Unfortunately politicians often look at soulless large corporations to bash on and policies because it’s an easy target to bash (although it’s often deserving) and people will support it. They don’t think about SMEs because it doesn’t make headlines and get votes.

Why do you think the tech industry culture is different in the UK than elsewhere in the West…my guess is it really isn’t. Therefore productivity or demonstrations of productivity ain’t really an issue specific to the UK. And given that most tech …you mean software I suppose…is dominated by Western countries particularly the US it doesn’t seem to be working too badly. I guess you work for an American company in the UK. Maybe you would prefer to work or an Asian tech or a small company that asks you to do everything for small money ? :face_with_monocle:

It’s not.

The entire tech and software industry is a financial bombshell, held up by dreamer investors who know fuckall about what is really going on, which is nothing for high expense. NVIDIA’s recent surge all related to gimmicks and high promises for AI, already dying off because it’s too complicated for small, medium and large businesses to implement and not actually adding any value to those businesses.

Twitter, Facebook, all that steaming pile of shite basically has never made any money and is being held up by dreamer investors once again.

The attitude is that Google or Facebook uses this or that pattern or structure or do these meetings so smaller software house companies need to do it too is ridiculous and is killing us. Many businesses will die because they cannot deliver what the customer asks for in a respectable period of time because of the extended bullshit gimmick hoops and discussions that they are forced to endure, so people walk away from it.

This is not specific to any company, I’ve been doing software for 15 years now, this happens all of the time. Make great promises, dazzle managers/investors with your wild dreams and fake estimates, and cripple them when it takes years longer or leave before actually implementing and delivering anything. Maybe you get found out and you get fired for being worthless, likely not, because Labour now won’t let that happen.

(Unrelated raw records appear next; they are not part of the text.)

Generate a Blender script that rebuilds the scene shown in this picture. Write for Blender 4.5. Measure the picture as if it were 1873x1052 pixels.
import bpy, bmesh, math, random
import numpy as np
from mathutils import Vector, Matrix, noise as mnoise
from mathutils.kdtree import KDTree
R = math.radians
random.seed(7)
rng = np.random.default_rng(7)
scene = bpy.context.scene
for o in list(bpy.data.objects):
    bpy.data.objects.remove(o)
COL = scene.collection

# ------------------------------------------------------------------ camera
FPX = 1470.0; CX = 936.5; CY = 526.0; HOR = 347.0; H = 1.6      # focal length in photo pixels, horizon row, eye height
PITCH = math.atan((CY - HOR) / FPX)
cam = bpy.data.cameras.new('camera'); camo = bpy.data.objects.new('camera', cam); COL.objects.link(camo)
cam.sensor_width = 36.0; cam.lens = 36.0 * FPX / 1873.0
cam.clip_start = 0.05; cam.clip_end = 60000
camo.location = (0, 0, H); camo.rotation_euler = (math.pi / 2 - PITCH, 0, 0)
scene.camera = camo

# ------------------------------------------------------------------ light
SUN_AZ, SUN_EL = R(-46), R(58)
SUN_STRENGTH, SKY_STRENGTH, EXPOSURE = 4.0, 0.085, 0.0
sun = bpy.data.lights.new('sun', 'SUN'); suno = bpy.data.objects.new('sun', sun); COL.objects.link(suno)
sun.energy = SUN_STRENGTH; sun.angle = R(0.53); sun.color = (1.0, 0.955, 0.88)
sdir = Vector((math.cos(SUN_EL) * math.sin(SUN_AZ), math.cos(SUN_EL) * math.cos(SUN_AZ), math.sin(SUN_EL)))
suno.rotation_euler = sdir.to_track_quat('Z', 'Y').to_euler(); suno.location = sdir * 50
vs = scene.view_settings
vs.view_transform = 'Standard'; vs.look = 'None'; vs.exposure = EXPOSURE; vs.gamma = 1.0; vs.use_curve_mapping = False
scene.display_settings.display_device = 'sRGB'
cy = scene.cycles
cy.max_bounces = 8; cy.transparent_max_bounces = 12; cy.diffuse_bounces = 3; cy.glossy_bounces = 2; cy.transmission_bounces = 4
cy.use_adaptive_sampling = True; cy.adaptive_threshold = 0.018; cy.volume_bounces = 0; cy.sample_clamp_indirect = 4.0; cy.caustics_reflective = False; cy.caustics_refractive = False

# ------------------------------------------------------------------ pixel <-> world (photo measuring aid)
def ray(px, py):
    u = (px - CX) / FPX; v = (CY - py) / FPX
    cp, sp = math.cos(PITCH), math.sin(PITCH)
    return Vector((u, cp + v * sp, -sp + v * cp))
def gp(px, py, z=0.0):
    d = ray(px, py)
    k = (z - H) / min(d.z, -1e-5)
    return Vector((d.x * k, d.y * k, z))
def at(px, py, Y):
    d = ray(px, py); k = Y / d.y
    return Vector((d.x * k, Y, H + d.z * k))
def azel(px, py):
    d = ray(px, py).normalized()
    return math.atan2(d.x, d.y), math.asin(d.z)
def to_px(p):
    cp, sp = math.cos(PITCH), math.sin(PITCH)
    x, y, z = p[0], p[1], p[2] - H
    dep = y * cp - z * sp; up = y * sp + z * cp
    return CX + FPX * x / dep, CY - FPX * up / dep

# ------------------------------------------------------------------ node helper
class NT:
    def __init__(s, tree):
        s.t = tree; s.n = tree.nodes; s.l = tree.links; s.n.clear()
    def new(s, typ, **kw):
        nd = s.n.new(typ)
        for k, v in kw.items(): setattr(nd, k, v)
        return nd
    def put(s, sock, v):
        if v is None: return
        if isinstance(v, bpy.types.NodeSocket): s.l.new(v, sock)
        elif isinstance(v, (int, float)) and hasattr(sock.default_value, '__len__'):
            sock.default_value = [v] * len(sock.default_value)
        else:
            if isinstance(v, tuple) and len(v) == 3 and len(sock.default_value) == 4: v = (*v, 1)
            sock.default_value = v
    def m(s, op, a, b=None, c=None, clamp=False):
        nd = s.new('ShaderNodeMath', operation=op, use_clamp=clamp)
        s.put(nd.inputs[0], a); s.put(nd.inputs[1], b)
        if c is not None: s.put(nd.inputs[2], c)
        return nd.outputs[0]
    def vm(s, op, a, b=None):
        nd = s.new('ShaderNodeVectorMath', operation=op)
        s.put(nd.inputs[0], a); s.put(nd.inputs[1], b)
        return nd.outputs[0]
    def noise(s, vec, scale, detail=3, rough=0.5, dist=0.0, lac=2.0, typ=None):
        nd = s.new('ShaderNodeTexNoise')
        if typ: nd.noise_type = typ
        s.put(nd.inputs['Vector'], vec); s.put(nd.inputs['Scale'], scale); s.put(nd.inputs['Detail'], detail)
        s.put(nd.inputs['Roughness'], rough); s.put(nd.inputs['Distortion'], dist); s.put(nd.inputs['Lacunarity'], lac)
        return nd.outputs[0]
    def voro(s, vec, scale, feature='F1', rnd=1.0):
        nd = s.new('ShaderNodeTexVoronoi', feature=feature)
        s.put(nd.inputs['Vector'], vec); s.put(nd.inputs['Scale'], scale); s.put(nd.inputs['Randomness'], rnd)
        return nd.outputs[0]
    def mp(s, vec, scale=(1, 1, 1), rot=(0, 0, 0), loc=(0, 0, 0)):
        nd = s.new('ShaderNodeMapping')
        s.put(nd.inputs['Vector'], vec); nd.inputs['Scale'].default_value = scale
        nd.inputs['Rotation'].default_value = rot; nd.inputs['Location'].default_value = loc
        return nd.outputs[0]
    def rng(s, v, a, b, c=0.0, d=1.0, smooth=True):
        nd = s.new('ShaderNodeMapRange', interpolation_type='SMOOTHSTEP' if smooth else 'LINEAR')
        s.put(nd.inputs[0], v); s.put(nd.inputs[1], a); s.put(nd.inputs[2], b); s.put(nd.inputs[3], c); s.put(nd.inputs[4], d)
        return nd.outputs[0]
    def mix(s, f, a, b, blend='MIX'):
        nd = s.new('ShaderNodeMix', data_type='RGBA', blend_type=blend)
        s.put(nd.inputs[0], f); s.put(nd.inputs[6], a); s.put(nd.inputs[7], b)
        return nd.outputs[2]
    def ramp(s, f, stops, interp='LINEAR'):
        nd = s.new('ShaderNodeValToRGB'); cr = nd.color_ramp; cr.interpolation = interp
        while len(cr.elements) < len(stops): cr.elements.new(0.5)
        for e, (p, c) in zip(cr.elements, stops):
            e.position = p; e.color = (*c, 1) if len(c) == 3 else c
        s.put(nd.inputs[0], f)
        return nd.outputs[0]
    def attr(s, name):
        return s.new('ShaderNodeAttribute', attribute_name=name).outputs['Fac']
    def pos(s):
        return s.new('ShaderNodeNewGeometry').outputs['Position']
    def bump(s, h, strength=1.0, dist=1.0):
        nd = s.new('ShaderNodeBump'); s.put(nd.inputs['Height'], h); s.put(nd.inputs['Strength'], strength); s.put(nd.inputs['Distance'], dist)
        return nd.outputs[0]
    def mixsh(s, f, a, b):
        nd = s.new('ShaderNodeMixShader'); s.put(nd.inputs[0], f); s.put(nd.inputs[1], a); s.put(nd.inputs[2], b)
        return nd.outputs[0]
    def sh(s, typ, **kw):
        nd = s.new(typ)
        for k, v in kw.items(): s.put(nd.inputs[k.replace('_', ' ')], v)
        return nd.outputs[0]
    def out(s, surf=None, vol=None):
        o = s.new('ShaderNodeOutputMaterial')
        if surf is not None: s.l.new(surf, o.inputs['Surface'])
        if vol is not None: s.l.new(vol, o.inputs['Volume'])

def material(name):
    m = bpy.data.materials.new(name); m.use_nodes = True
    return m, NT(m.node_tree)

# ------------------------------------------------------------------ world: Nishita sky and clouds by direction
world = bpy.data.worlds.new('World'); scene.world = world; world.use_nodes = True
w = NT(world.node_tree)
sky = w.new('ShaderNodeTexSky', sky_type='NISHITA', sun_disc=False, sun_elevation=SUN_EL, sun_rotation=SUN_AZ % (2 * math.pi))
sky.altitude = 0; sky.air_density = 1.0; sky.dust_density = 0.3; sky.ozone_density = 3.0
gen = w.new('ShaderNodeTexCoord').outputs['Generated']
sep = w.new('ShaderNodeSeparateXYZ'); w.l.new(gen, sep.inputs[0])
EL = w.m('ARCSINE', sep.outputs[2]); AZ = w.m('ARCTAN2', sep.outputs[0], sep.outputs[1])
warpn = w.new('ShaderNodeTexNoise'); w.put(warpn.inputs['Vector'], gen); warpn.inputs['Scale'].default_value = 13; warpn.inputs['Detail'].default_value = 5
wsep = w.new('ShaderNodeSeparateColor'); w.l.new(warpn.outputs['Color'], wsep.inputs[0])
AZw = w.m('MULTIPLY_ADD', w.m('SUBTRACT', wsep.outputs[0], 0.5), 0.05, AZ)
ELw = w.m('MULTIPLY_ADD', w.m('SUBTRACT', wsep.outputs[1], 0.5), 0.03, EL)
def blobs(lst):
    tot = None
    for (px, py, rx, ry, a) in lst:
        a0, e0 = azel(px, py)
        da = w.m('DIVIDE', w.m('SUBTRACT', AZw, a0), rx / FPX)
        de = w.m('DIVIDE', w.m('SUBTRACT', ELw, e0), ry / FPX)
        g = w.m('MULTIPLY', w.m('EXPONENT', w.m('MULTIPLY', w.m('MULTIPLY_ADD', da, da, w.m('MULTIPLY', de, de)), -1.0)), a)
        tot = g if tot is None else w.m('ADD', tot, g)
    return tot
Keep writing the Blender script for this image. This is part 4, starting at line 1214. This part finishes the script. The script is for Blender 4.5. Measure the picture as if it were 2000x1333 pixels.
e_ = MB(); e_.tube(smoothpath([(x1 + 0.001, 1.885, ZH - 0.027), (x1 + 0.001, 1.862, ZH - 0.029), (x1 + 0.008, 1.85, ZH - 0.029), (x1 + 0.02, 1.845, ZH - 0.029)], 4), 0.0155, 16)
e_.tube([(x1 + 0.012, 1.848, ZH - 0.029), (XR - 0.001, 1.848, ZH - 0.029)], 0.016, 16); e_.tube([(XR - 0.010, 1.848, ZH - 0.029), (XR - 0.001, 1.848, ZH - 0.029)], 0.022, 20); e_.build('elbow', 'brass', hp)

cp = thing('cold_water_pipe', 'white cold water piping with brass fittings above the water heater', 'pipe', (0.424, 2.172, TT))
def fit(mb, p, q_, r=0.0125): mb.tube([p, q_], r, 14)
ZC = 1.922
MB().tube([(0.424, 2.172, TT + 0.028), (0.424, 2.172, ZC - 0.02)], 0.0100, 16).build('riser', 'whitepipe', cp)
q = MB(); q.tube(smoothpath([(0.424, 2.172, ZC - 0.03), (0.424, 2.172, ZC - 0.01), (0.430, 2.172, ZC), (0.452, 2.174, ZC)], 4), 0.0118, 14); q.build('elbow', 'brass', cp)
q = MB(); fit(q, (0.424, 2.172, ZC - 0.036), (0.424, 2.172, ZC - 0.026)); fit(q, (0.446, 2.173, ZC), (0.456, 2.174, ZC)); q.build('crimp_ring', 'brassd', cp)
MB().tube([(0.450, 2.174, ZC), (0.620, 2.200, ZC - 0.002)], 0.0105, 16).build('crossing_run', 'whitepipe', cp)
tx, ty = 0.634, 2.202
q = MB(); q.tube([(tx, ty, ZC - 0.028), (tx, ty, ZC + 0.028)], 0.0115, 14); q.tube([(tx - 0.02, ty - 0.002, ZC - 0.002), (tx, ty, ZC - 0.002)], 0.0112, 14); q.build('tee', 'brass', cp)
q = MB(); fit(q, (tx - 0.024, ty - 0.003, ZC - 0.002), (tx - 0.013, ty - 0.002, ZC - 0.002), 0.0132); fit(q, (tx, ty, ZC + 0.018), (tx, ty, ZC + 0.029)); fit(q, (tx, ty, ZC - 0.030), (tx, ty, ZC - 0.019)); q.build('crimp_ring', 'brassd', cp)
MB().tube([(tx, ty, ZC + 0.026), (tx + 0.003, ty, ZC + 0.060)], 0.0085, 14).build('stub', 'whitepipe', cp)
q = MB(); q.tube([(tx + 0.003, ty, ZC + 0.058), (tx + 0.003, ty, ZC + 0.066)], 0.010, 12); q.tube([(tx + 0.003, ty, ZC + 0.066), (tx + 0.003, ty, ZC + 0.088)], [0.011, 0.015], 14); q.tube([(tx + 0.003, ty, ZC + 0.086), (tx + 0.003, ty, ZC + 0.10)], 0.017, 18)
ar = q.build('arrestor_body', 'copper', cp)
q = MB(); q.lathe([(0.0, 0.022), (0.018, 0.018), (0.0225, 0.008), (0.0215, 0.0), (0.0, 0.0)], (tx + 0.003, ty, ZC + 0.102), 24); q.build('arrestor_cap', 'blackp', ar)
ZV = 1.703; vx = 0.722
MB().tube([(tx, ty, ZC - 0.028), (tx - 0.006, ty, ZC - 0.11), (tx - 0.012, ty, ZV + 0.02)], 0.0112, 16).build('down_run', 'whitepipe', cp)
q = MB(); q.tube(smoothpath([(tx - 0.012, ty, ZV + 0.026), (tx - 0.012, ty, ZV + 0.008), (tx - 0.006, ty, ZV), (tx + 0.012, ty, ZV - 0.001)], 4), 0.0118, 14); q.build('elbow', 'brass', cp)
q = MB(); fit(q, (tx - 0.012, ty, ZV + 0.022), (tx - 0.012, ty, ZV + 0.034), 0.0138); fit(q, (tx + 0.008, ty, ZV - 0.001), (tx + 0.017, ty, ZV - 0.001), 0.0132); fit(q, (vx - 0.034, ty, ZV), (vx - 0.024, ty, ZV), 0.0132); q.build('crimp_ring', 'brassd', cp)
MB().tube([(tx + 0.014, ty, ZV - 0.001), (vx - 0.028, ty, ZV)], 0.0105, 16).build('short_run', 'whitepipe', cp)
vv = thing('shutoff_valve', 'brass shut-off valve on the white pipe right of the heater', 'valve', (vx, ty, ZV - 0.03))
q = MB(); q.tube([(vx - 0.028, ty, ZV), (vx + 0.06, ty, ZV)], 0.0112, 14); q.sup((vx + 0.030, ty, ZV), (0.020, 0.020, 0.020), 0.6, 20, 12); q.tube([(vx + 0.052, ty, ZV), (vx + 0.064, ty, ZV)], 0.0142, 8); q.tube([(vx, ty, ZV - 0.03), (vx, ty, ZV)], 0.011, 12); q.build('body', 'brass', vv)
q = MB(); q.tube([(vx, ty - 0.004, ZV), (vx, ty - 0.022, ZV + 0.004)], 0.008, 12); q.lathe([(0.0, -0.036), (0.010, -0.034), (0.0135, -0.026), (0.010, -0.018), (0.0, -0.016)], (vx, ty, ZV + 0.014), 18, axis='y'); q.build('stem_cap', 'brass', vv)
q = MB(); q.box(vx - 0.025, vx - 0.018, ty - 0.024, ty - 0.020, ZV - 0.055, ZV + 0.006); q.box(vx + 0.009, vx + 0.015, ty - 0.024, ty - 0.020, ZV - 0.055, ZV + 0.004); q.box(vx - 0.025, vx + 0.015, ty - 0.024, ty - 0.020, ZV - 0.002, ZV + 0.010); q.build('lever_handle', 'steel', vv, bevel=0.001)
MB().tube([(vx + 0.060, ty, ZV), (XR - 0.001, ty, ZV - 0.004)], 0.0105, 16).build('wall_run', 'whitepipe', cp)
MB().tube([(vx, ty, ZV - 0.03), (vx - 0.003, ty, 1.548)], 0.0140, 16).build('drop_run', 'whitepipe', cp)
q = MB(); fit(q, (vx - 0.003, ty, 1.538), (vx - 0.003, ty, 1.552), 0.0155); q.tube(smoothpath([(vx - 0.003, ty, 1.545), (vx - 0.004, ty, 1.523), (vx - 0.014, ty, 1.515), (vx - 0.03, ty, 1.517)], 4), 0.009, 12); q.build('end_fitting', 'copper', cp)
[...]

I don’t get paid a lot, we just got a massive pay cut, because we aren’t delivering stuff on time, due to these fucking meetings and bullshitters who made great promises and then left. I’ve worked in all sizes of companies, it’s the same issue. We have our arms tied behind our backs.

No it’s not.
Let’s get real here and get back to talking about work which you did later on in the post.

Make great promises, dazzle managers/investors with your wild dreams and fake estimates, and cripple them when it takes years longer or leave before actually implementing and delivering anything. Maybe you get found out and you get fired for being worthless, likely not, because Labour now won’t let that happen

here I assume you are talking about whizzkid managers parachuted in with MBAs a stint at Google or whatnot who come in promise the world and bugger off after 3 years of taking a huge salary and doing fuck all. Same in every industry to a degree mate.

Small companies are far more nimble but I feel you are taking about large organisations to an extent here, where layers are added onto layers of strategic programs with funny names.